LET'S put a slightly finer point on the argument in the previous post. The Fed technically has a three-part mandate: "maximum employment, stable prices, and moderate long-term interest rates". In January of 2012, the Fed basically defined what it thought its real mandate is as: 2% annual inflation (as measured by the price index for personal consumption expenditures) and as close to maximum employment (which it is free to define for itself) as it can get.

Since the Fed made this declaration, PCE inflation has been below target roughly 90% of the time. It was just 0.9% in the most recent data release, and markets believe inflation will remain below target for the foreseeable future.
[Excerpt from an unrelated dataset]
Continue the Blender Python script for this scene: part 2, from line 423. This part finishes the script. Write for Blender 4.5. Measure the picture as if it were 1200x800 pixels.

Since the Fed made this declaration, the gap between the unemployment rate and the Fed's estimate of "maximum employment" has shrunk from a range of 2.2-3.0 percentage points to a range of 1.1-1.5 percentage points. The Fed still anticipates that the gap will not be closed entirely until 2016, at which point the Fed would have failed to provide maximum employment for eight full years.

This is an extraordinary period of time during which the Fed has failed to meet even the rather lax definition of the mandate it has set for itself by a rather substantial margin. How can we explain this? Some possibilities are:

1) The Fed is technically unable to meet its mandate.

2) The Fed is staffed by incompetents.

3) The Fed is actually pursuing a goal outside its mandate without explaining what that goal is and what the justification is for pursuing it.

4) America's statistics are all wrong. The Fed knows this but has refused to tell anyone else.

Whichever of the above you favour as an explanation, it suggests a need for meaningful reform, either to the personnel at the Fed or to the distribution of macroeconomic responsibilities across government.